L’Étrange Victoire est animé par la pulsation discrète de ce que la Bible
nomme « un cœur intelligent ». La douceur avisée de
Crémieux-Brilhac était frappante, et ces pages la font revivre. Il traverse
comme avec amitié des circonstances effroyables. Prisonnier, il est dissuadé,
par le Feldwebel qui l’interroge, de mentionner son identité juive. « Pourquoi ?
– Je sais ce que je sais – Que savez-vous ? – Je suis un Allemand de Pologne,
je sais ce que j’ai vu. » Il n’y a trace chez lui ni de haine, ni
d’illusion. Il rapporte simplement, sans trop en dire, que les officiers
prisonniers préféraient le Maréchal, ce qui pour lui s’explique aussi par le
fait que les instituteurs de gauche ayant, par pacifisme, refusé de devenir
officiers, la composition de ce corps, réserve incluse, n’était plus du tout la
même qu’en 1914.
Après plusieurs aventures, sobrement
racontées, le voici à Londres. C’est un monde de passions, d’intelligence, de
rivalités. Un monde aussi d’exclus. Ce n’était pas la France des corps
constitués. « Des juifs lucides, une poignée d’aristocrates, tous les
pêcheurs de l’île de Sein », disait de Gaulle. Pour parler de la
France libre, Crémieux-Brilhac la comparait, après la guerre, à l’armée
d’Italie vue par Stendhal : « On n’y eût pas trouvé trente mille hommes
ayant plus de trente ans. J’ajouterai une parole imprudente : ils n’étaient pas
des gens du monde. » Il en décrit les débuts, incertains, bricolés,
aventureux, les hésitations aussi, puisqu’il faudra attendre 1942 pour que les
atrocités antisémites fassent l’objet d’une politique de dénonciation
explicite, de la part de ces hommes qui ne voulaient pas, à leurs débuts,
apporter quelque crédit que ce soit aux insultes des Vichyssois les qualifiant
d’agents du complot juif mondial. Ses portraits rapidement dessinés sont ceux
d’un homme qui ne se met jamais en avant. En annexe du livre, la comparaison
des conceptions historiques de De Gaulle et Mendès est remarquable.

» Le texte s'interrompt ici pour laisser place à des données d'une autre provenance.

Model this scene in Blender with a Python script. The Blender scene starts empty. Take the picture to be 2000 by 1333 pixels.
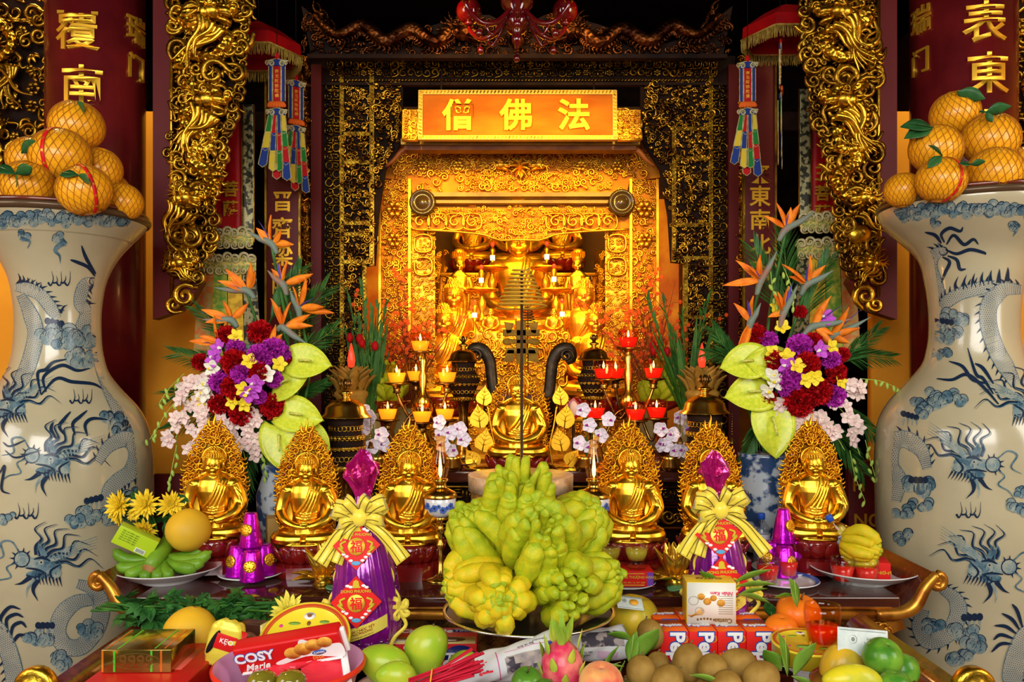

Crémieux-Brilhac, c’est un homme
calme dans le tumulte. Il faut le lire, dans ce temps où des hommes tumultueux
battent les tréteaux d’un pays dans lequel il ne se passe, au fond, à
peu près rien. Le contraste donne un fort sentiment d’étrangeté. Lorsqu’on
s’interroge, on voit vite que les acteurs de cette histoire ne souffraient
d’aucun des deux maux qui nous accablent : le mal énarchique, par lequel tout
se réduit au tripotage des lois et à la mise en forme politique de programmes
concoctés dans les bureaux ; le mal d’assemblée, où l’on délibère sans cesse comme
au café, du Parlement à Nuit debout, avec cet amour des commissions
soigneusement travaillées qui est notre marque depuis les années 1780. D’où
cette impression de vivre au milieu d’un grand concours Lépine, animé sans
relâche par des Tournesol politisés. C’est une grande différence en effet avec
le temps des héros, qui se contentaient des quelques idées simples, gagées sur
le meilleur des patriotismes, celui qui ne se contemple pas.
François Sureau, le 03/05/2016 à
0h00
(1) Jean-Louis Crémieux-Brilhac, L’Étrange
Victoire, Gallimard, 2016, 241 p., 19,90 €.